Compound titles like lich-knight, lich-mage, lich-priest, etc would indicate the class of the undead creature in question. In the case of a lich-mage, lich-priest, or similar it may be ambiguous whether that named is itself a lich or a necromancer. English doesn't seem well-suited to distinguishing nuances like that, but I will try anyway. Perhaps, a "lich's mage" is a mage dealing with liches (i.e. a necromancer) whereas a "lichly mage" is an undead mage.
Distinguishing different ranks of undead could take the form of compound titles such as lich-slave (i.e. zombie), lich-squire, lich-lord, lich-beast, etc. Or however "Our Undying Neighbors" denotes its ranking progression table: e.g. rotting corpse, rotting wight, rotting master, liche lord, liche elder, liche ancient.
Distinguishing whether a creature has a horcrux or not could be distinguished by an adjective like "horcruxified." Although, as I said above, there are plenty of undead with a means of rejuvenation such as death knights, mummies, ghosts, etc. Horcruxes aren't especially unique. (Creature Collection Revised introduced an entire family of undead templates with class affinities whose shtick was that they kept rejuvenating, called the "Unhallowed.")

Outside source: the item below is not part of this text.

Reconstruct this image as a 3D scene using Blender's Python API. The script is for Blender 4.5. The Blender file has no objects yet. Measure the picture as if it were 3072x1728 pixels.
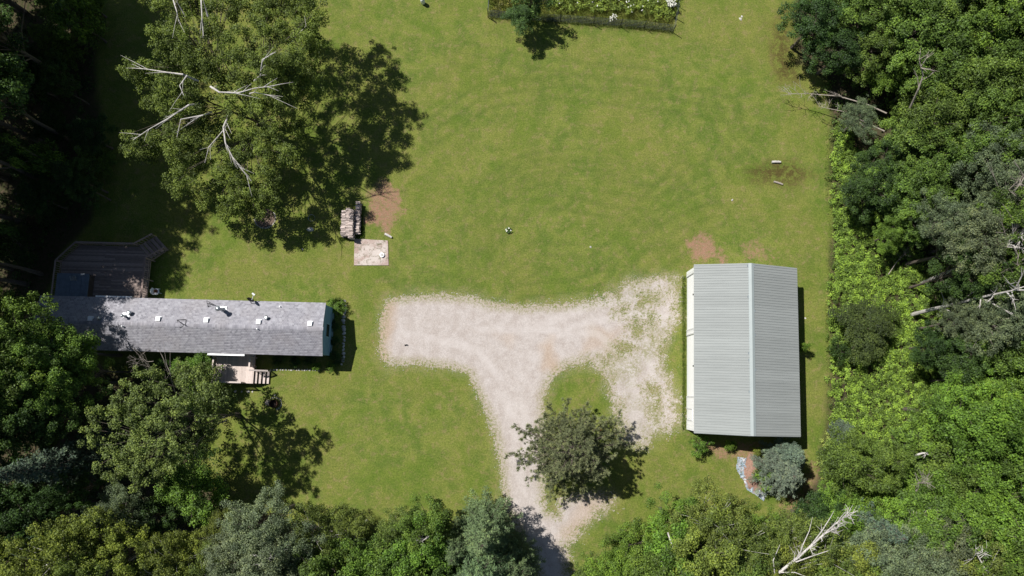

Long story short, the only "problem" here is using the word lich to exclusively refer to a high level undead wizard with a horcrux, as opposed to using it in a general faux Anglo-Saxon sense that could apply to any undead and soulless living people. If you are using it in that sense, then you have to both rename the standard D&D lich to something else and inform your players that your setting works this way. If you're just writing fantasy fiction without preconceived notions, then you don't need to make that provision.